Mooncake’s columnstore writes data as Parquet to object storage, giving you cheap, durable history while Postgres only keeps the hot partitions. This is ideal for time‑partitioned tables.

Pattern

  1. Create a columnstore mirror of a (time‑)partitioned Postgres table.
  2. Periodically truncate/drop old partitions from the rowstore.
  3. The columnstore keeps the complete history; the rowstore only holds the recent subset. --

Example

Below, we use an INT range as a stand‑in for time.

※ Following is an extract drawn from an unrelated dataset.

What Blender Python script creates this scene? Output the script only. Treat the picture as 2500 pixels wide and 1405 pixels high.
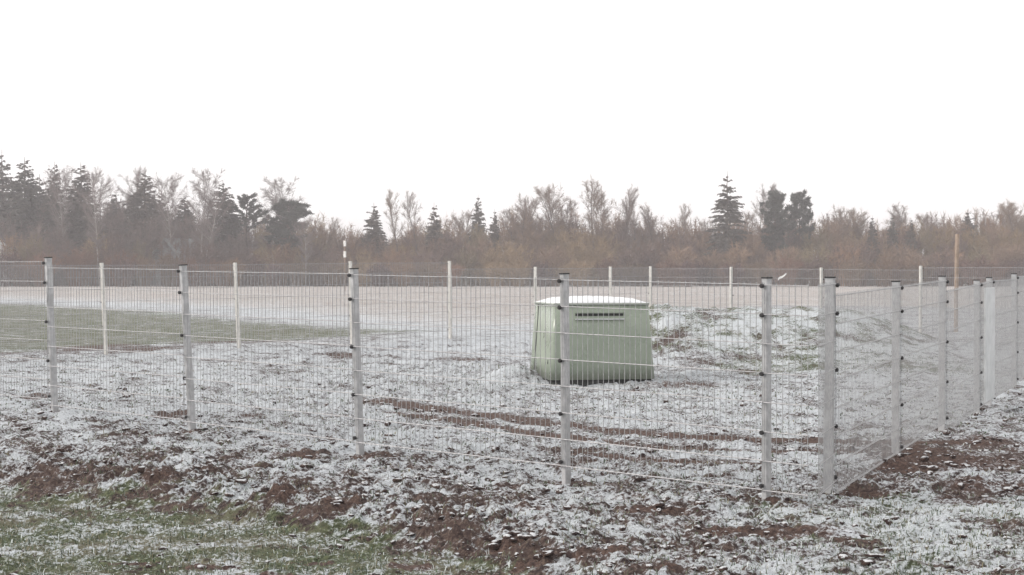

1) Create a partitioned rowstore table

CREATE TABLE r (
a INT PRIMARY KEY,
b TEXT
) PARTITION BY RANGE (a);

2) Create a columnstore mirror

CALL mooncake.create_table('c', 'r');

3) Add the first partition and insert data

CREATE TABLE r1 PARTITION OF r FOR VALUES FROM (0) TO (50);
INSERT INTO r1 VALUES (1, 'a'), (2, 'b'), (3, 'c');

4) Drop the old partition

DROP TABLE r1;

5) Query the columnstore (history is retained)

SELECT * FROM c;

6) Add a new partition and insert more data

CREATE TABLE r2 PARTITION OF r FOR VALUES FROM (50) TO (100);   
INSERT INTO r2 VALUES (51, 'd'), (52, 'e'), (53, 'f');
SELECT * FROM c; -- returns all six rows

Notes

  • After you drop/truncate a rowstore partition, do not write to it again—you’ll fork history and create conflicts.
  • The columnstore ignores truncates on the rowstore; partitioned tables are the safe, recommended path.